I was always taught that there was a wide gap between God, as Creator, and humanity, as creation. God is holy, I was told, while humanity was essentially sinful, flawed, limited and unworthy. It was therefore the grace of God, and that alone, which bridged the gap between unworthy humanity and sacred divinity. It was God who bent to the weakness of undeserving humankind, mainly because humans are unable to ascend the heights of divine status.

That picture of the relationship between God and God's creation served as a core understanding for a very long time. It rested as a foundational assumption under much of my theological development. God was Creator and humanity was creation, and never the twain shall meet.

The time has come, however, for me to accept a different relationship between God and humankind. This new relationship is based on intimacy and involvement instead of passivity or design of some divine plan or fate. This new relationship rejects the notion that God is "above" or "other." It demands that we see God as within and through, around and among, between and across.

The God of divine status, far above human nature, suggests that we consider a God that, like humans, thinks, acts, judges and emotes. This is a God who wills. But what if God is different than we have thought? What if God is spiritual energy that inhabits neither time nor space? What if God is throughout instead of above? What if all life can be defined as the presence of this divine spiritual energy and death is simply its absence? What if every person, in fact every living thing, deserves divine status, simply by virtue of being a bearer of God's spiritual energy?

If God's spiritual energy is throughout all living things, then all living things are essentially worthy, capable, deserving and radically equal. There is no gap between divinity and humanity. There is instead a unity of all things in the divinity of all life.

Years ago, when I rejected for myself the notion of God as an old man who sat on a throne, high above, and acted capriciously in the course of human history, I discovered the need for an alternative picture of what and who God might be. I unlearned my metaphysical divinity and began looking for an existential God, one who truly impacts human history. I could imagine a God which acted within the course of human affairs instead of above and over them. I began to draw the portrait of a divinity that was in Christ the same way that the same divinity is within us.

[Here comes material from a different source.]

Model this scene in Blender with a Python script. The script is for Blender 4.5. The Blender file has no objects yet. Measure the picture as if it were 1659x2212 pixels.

From the standpoint of an alternative foundational assumption about God, a whole new theology takes shape. This theology is based on the divine abilities that are part and parcel of human essential nature. By virtue of being alive, after all, humans bear the divine spiritual energy. Each one is worthy of attention, integrity, respect, care and concern. All life is deserving. All life is divine spiritual energy.

So, perhaps there is a gap between divinity and humanity, but the gap rests in its application instead of its essential nature. I relate much better to this divinity. It is much closer, more intimate, more directly applicable to the human endeavor, if we see ourselves as bearers of divine spiritual energy.